Viele moderne Themen der Betriebswirtschaftslehre lassen sich mit dem wohlbekannten Spruch „Alter Wein in neuen Schläuchen“ titulieren. In Seminaren begegnet mir auch immer wieder die Frage, was denn die aktuellen und zukünftigen Themen in Vertrieb und Marketing seien. Die Frage ist durchaus berechtigt. Allerdings muss man auch häufig feststellen, dass die früheren Themen noch gar nicht konsequent umgesetzt wurden. Konsequenz in der Auswahl der richtigen Themen und Konstanz sowie Kontinuität in deren Umsetzung, scheinen mir größere Herausforderungen als die, den nächsten Hype nicht zu verpassen. Daher mag ich in bestimmten Fällen neue Schläuche für alte Weine. Nämlich dann, wenn sie wesentliche Erfolgsfaktoren in Marketing und Vertrieb wieder ins rechte Licht rücken und ihnen damit neue Schubkraft verleihen. Das gilt auch für die Customer Experience.
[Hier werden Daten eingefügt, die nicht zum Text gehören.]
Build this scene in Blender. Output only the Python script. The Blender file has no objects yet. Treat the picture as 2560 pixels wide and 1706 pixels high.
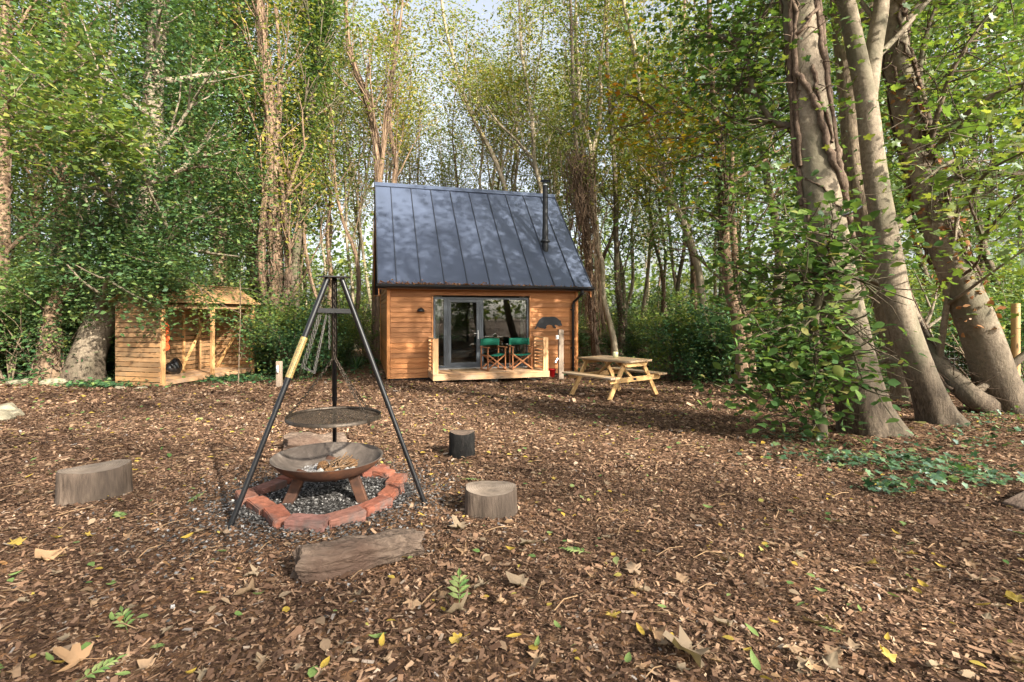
import bpy, bmesh, math, random
import numpy as np
from mathutils import Vector, Matrix, Quaternion
R = math.radians
C = bpy.context.scene.collection
SC = bpy.context.scene
# ------------------------------------------------------------------ camera, sky, sun, exposure
F = 1280.0; HOR = 785.0; EYE = 1.6
cam = bpy.data.objects.new('camera', bpy.data.cameras.new('camera')); C.objects.link(cam)
cam.location = (0, 0, EYE); cam.rotation_euler = (R(90), 0, 0)
cam.data.lens = 18; cam.data.sensor_width = 36; cam.data.shift_y = -68 / 2560
cam.data.clip_start = 0.05; cam.data.clip_end = 2000
SC.camera = cam
SUN_DIR = Vector((0.60, -0.62, 0.50)).normalized()          # towards the sun
w = bpy.data.worlds.new('World'); SC.world = w; w.use_nodes = True
nt = w.node_tree; bg = nt.nodes['Background']
sky = nt.nodes.new('ShaderNodeTexSky'); sky.sky_type = 'NISHITA'; sky.sun_disc = False
sky.sun_elevation = math.asin(SUN_DIR.z); sky.sun_rotation = math.atan2(SUN_DIR.x, SUN_DIR.y)
sky.air_density = 1.0; sky.dust_density = 4.0; sky.ozone_density = 1.0
hs = nt.nodes.new('ShaderNodeHueSaturation'); hs.inputs['Saturation'].default_value = 0.40   # thin high cloud whitens the blue
nt.links.new(sky.outputs[0], hs.inputs['Color']); nt.links.new(hs.outputs[0], bg.inputs[0]); bg.inputs[1].default_value = 0.125
sun = bpy.data.objects.new('sun', bpy.data.lights.new('sun', 'SUN')); C.objects.link(sun)
sun.data.energy = 5.0; sun.data.angle = R(0.9); sun.data.color = (1, 0.93, 0.80)
sun.rotation_euler = (-SUN_DIR).to_track_quat('-Z', 'Y').to_euler()
SC.view_settings.view_transform = 'Standard'; SC.view_settings.look = 'None'
SC.view_settings.exposure = 1.62; SC.view_settings.gamma = 1.0
cy = SC.cycles
cy.max_bounces = 7; cy.diffuse_bounces = 4; cy.glossy_bounces = 3; cy.transmission_bounces = 5; cy.transparent_max_bounces = 8
cy.caustics_reflective = False; cy.caustics_refractive = False
cy.use_denoising = True
try: cy.denoiser = 'OPENIMAGEDENOISE'; cy.denoising_input_passes = 'RGB_ALBEDO_NORMAL'; cy.denoising_prefilter = 'ACCURATE'
except Exception: pass

# ------------------------------------------------------------------ ground shape, pixel helpers
def gz(x, y):
    x = np.asarray(x, float); y = np.asarray(y, float)
    yy = np.maximum(y, -4)
    yy = yy - 0.6 * np.logaddexp(0, (yy - 13.7) / 0.6)
    z = 0.62 - 0.061 * yy
    z = z + 0.012 * np.sin(1.7 * x + 0.6 * y) * np.sin(1.3 * y - 0.5 * x) + 0.006 * np.sin(4.1 * x + 1.0) * np.sin(3.7 * y + 2 * np.sin(x))
    return z
def g1(x, y): return float(gz(x, y))
def G(px, py):                                     # a pixel on the ground -> (x, y)
    dy = py - HOR
    Y = 1254.4 / (dy - 78.1) if dy > 170 else 99
    if Y > 13.6: Y = F * 1.80 / dy
    return ((px - 1280) / F * Y, Y)
def W(px, py, Y): return Vector(((px - 1280) / F * Y, Y, EYE - (py - HOR) / F * Y))

# ------------------------------------------------------------------ mesh builder
class MB:
    def __init__(s): s.v = []; s.f = []; s.mi = []; s.cur = 0; s.smooth = []
    def add(s, vs, fs, smooth=False):
        b = len(s.v); s.v.extend([tuple(map(float, p)) for p in vs])
        for f in fs: s.f.append([i + b for i in f]); s.mi.append(s.cur); s.smooth.append(smooth)
        return s
    def box(s, c, size, M=None, taper=None):
        x, y, z = [k / 2 for k in size]
        vs = [Vector((i * x, j * y, k * z)) for k in (-1, 1) for j in (-1, 1) for i in (-1, 1)]
        if M is not None: vs = [M @ p for p in vs]
        c = Vector(c)
        return s.add([p + c for p in vs], [(0, 2, 3, 1), (4, 5, 7, 6), (0, 1, 5, 4), (2, 6, 7, 3), (0, 4, 6, 2), (1, 3, 7, 5)])
    def beam(s, a, b, wd, th, up=(0, 0, 1)):           # a board from a to b: wd across, th along 'up'
        a = Vector(a); b = Vector(b); d = b - a; L = d.length; d.normalize()
        u = Vector(up); side = d.cross(u)
        if side.length < 1e-4: side = d.cross(Vector((1, 0, 0)))
        side.normalize(); u = side.cross(d)
        M = Matrix((d, side, u)).transposed()
        return s.box((a + b) / 2, (L, wd, th), M)
    def tube(s, pts, rad, n=8, cap=True, smooth=True, flat=1.0):
        P = np.array([tuple(p) for p in pts], float); m = len(P)
        rr = np.full(m, rad, float) if np.isscalar(rad) else np.array(rad, float)
        T = np.zeros_like(P); T[1:-1] = P[2:] - P[:-2]; T[0] = P[1] - P[0]; T[-1] = P[-1] - P[-2]
        T /= np.maximum(np.linalg.norm(T, axis=1, keepdims=True), 1e-9)
        u = np.cross(T[0], (0, 0, 1.0))
        if np.linalg.norm(u) < 0.05: u = np.cross(T[0], (1.0, 0, 0))
        u /= np.linalg.norm(u)
        a = np.arange(n) * 2 * np.pi / n; ca = np.cos(a)[:, None]; sa = np.sin(a)[:, None]
        vs = []
        for i in range(m):
            u = u - T[i] * np.dot(u, T[i]); u /= max(np.linalg.norm(u), 1e-9); v = np.cross(T[i], u)
            vs.append(P[i] + rr[i] * (ca * u + flat * sa * v))
        vs = np.vstack(vs); fs = []
        for i in range(m - 1):
            for k in range(n):
                k2 = (k + 1) % n; fs.append((i * n + k, i * n + k2, (i + 1) * n + k2, (i + 1) * n + k))
        s.add(vs, fs, smooth)
        if cap: s.add(np.vstack([vs[:n], vs[-n:]]), [tuple(range(n))[::-1], tuple(range(n, 2 * n))])
        return s
    def lathe(s, prof, c=(0, 0, 0), n=24, smooth=True):
        vs = []; m = len(prof)
        for r, z in prof:
            for k in range(n): a = 2 * math.pi * k / n; vs.append((c[0] + r * math.cos(a), c[1] + r * math.sin(a), c[2] + z))
        fs = []
        for i in range(m - 1):
            for k in range(n): k2 = (k + 1) % n; fs.append((i * n + k, i * n + k2, (i + 1) * n + k2, (i + 1) * n + k))
        return s.add(vs, fs, smooth)
    def prism(s, outline, d, M=None):                  # outline in xz-plane (x, z), extruded along y by d
        n = len(outline); vs = [Vector((x, -d / 2, z)) for x, z in outline] + [Vector((x, d / 2, z)) for x, z in outline]
        if M is not None: vs = [M @ p for p in vs]
        fs = [tuple(range(n)), tuple(range(n, 2 * n))[::-1]] + [((i + 1) % n, i, n + i, n + (i + 1) % n) for i in range(n)]
        return s.add(vs, fs)
    def mesh(s, name, mats):
        me = bpy.data.meshes.new(name); me.from_pydata(s.v, [], s.f)
        for m in (mats if isinstance(mats, (list, tuple)) else [mats]): me.materials.append(m)
        if any(s.mi): me.polygons.foreach_set('material_index', s.mi)
        if any(s.smooth): me.polygons.foreach_set('use_smooth', s.smooth)
        me.update(); return me

def np_mesh(name, V, Fq, mat, smooth=False):           # fast: uniform face size arrays
    me = bpy.data.meshes.new(name); k = Fq.shape[1]
    me.vertices.add(len(V)); me.vertices.foreach_set('co', np.ascontiguousarray(V, np.float32).ravel())
    me.loops.add(Fq.size); me.loops.foreach_set('vertex_index', np.ascontiguousarray(Fq, np.int32).ravel())
    me.polygons.add(len(Fq)); me.polygons.foreach_set('loop_start', np.arange(0, Fq.size, k, dtype=np.int32))
    if smooth: me.polygons.foreach_set('use_smooth', np.ones(len(Fq), bool))
    me.materials.append(mat); me.update(calc_edges=True); me.validate(); return me

# ------------------------------------------------------------------ naming helpers
def tag(o, label=None, cat=None, group=None, kind=None):
    if label: o['label'] = label
    if cat: o['category'] = cat
    if group: o['group'] = group
    if kind: o['kind'] = kind
    return o
def thing(name, label, cat, loc=(0, 0, 0), rz=0, group=None):
    o = bpy.data.objects.new(name, None); C.objects.link(o); o.empty_display_size = 0.1
    o.location = loc; o.rotation_euler = (0, 0, rz); return tag(o, label, cat, group)
def link(name, me, parent=None, label=None, bevel=0):
    o = bpy.data.objects.new(name, me); C.objects.link(o)
    if parent is not None: o.parent = parent
    if label: o['label'] = label
    if bevel:
        b = o.modifiers.new('bevel', 'BEVEL'); b.width = bevel; b.segments = 1; b.limit_method = 'ANGLE'; b.angle_limit = R(40)
    return o
def part(name, mb, mats, parent=None, label=None, bevel=0): return link(name, mb.mesh(name, mats), parent, label, bevel)
def copy_tree(root, loc, rz=0, scale=1, label=None, group=None):
    r = root.copy(); C.objects.link(r); r.location = loc; r.rotation_euler = (0, 0, rz); r.scale = (scale,) * 3
    if label: r['label'] = label
    if group: r['group'] = group
    for ch in list(root.children):
        c = ch.copy(); C.objects.link(c); c.parent = r
        for g in list(ch.children):
            d = g.copy(); C.objects.link(d); d.parent = c
    return r

# ------------------------------------------------------------------ materials
def nodes(name):
    m = bpy.data.materials.new(name); m.use_nodes = True; t = m.node_tree; t.nodes.clear()
    out = t.nodes.new('ShaderNodeOutputMaterial')
    return m, t, out
def N(t, typ, **kw):
    n = t.nodes.new(typ)
    for k, v in kw.items():
        if k.startswith('i_'):
            key = k[2:]; key = int(key) if key.isdigit() else key.replace('_', ' ')
            n.inputs[key].default_value = v
        else: setattr(n, k, v)
    return n
def ramp(t, cols, interp='LINEAR'):
    n = t.nodes.new('ShaderNodeValToRGB'); cr = n.color_ramp; cr.interpolation = interp
    while len(cr.elements) > 1: cr.elements.remove(cr.elements[-1])
    for i, (p, c) in enumerate(cols):
        e = cr.elements[0] if i == 0 else cr.elements.new(p)
        e.position = p; e.color = (*c, 1)
    return n
def mixrgb(t, a, b, fac, mode='MIX'):
    n = t.nodes.new('ShaderNodeMix'); n.data_type = 'RGBA'; n.blend_type = mode
    for sock, val in ((n.inputs[0], fac), (n.inputs[6], a), (n.inputs[7], b)):
        if hasattr(val, 'node'): t.links.new(val, sock)
        elif isinstance(val, (int, float)): sock.default_value = val
        else: sock.default_value = (*val, 1)
    return n.outputs[2]
def principled(t, out, col, rough=0.6, metal=0, spec=0.5, bump=None, bstr=0.3, bdist=0.01):
    p = t.nodes.new('ShaderNodeBsdfPrincipled')
    if hasattr(col, 'node'): t.links.new(col, p.inputs['Base Color'])
    else: p.inputs['Base Color'].default_value = (*col, 1)
    if hasattr(rough, 'node'): t.links.new(rough, p.inputs['Roughness'])
    else: p.inputs['Roughness'].default_value = rough
    p.inputs['Metallic'].default_value = metal; p.inputs['Specular IOR Level'].default_value = spec
    if bump is not None:
        b = N(t, 'ShaderNodeBump'); b.inputs['Strength'].default_value = bstr; b.inputs['Distance'].default_value = bdist
        t.links.new(bump, b.inputs['Height']); t.links.new(b.outputs[0], p.inputs['Normal'])
    t.links.new(p.outputs[0], out.inputs[0]); return p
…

Das Konzept rückt den Kunden wieder dorthin, wo er nach diversen Studien stehen muss, wenn Unternehmen erfolgreich sein wollen: In den Mittelpunkt des Handelns. Es verleiht dem Kunden und dem Konzept Kraft, indem verantwortliche Funktionen und Ressourcen, wie z.B. (Chief) Customer Experience Manager, geschaffen werden. Es ist nach meiner Erfahrung deutlich leichter nachvollziehbar als die Diskussionen um Kundenbedürfnisse, die häufig sehr abstrakt blieben. Da kann man mit der „Erfahrung“ aus dem Blickwinkel von Kunden sehr viel schneller und konkreter Ansatzpunkte für die Optimierung der eigenen Marktbearbeitung finden. Und diese zugleich auch noch wunderbar mit nachvollziehbaren Geschichten, den „Stories“ verbinden. Diese Sichtweisen erleichtern nicht nur die konzeptionelle Arbeit des Marketings, sondern auch die praktische Arbeit des Vertriebs. Die Customer Experience öffnet die Sichtweise auf Kunden in eine dynamische Perspektive. Die Erfahrungen eines B2C-Kunden im Laufe eines Tages, eines Kaufprozesses oder die eines B2B Kunden im Lauf einer komplexen Beschaffung oder einer langfristigen Geschäftsbeziehung sind sehr gute Orientierungspunkte für die größte Optimierungsreserve in vielen Unternehmen: Die Systematik in der Marktbearbeitung. Liegen die Erkenntnisse der typischen Kundenerfahrungen in einer bestimmten Geschäftssituation vor, lassen sich diejenigen Hebel identifizieren, die uns in Marketing und Vertrieb überhaupt zur Gestaltung der Kundenerfahrungen als Anbieter zur Verfügung stehen. Diese lassen sich dann auch systematisch optimieren. Ergänzend seien noch die Herausforderungen des Multichannel-Managements erwähnt. Kunden erwarten heute die Präsenz von Anbietern auf verschiedenen Kanälen. Sowohl die Frage, welche Kanäle für welche Kundenerlebnisse relevant sind, als auch die Frage, wie die Erlebnisse des Kunden in jedem Kanal gestaltet werden sollen, sind wichtig und hilfreich.

Das vermeintlich neue Thema der „Customer Experience“ ist daher (wieder einmal) eine große Chance für Marketing und Vertrieb. Aber es geht (wieder einmal) nicht um Effekthascherei, sondern um Substanz. Nutzen wir den Hype mit Konsequenz, Konstanz und Kontinuität.